María es hoy toda la Iglesia, que recibe al Señor en los Sacramentos, y da la Luz de Cristo al mundo. La Iglesia nos acoge en sus brazos y nos entrega a Cristo, como María dejó al Niño Jesús en los brazos de Simeón. Y es en la Iglesia, templo vivo de Dios en la tierra donde nosotros acogemos al Señor, lo buscamos, lo encontramos.
De los brazos de la Iglesia Cristo viene a nosotros, y nosotros vivimos con Él, al recibir los Sacramentos del Bautismo, de la Confirmación, de la Eucaristía, de la Reconciliación; que nos dan la Gracia para vivir toda nuestra vida “en Él, por Él, con Él”.
“Todo varón será consagrado a Dios”, establecía la Ley. La Iglesia nos invita a bautizar a todas las criaturas nacidas en una familia cristiana, para entregarles así el mejor regalo que podemos darles: nuestra Fe.
“Y a ti una espada te traspasará el alma”

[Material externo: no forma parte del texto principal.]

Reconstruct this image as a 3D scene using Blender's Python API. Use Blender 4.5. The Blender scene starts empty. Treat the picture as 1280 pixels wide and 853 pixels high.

¿Qué espada traspasará el alma de la Virgen? El pecado de los hombres que rechazan a su Hijo. “Mira, éste está puesto para que muchos en Israel caigan y se levanten; será como una bandera discutida: así quedará clara la actitud de muchos corazones”.
Roguemos a Santa María en este año de la Misericordia que su amor renueve nuestros corazones; y que el Señor, su Hijo, tenga la alegría de perdonar los pecados a quienes, arrepentidos, acudamos a su divina Misericordia.
María, hoy en el Templo, vive con gozo, admirada, la que va a ser siempre su misión, la misión de Madre nuestra: presentarnos siempre el rostro de Cristo, preparar nuestro corazón –templo de Dios- para que reciba la Luz del Amor de Cristo. Esa Luz que nos mueve a dar gracias a Dios, como Simeón, por nuestra Fe, y por tantas cosas; y nos mueve también a pedir perdón al Señor en el Sacramento de Reconciliación.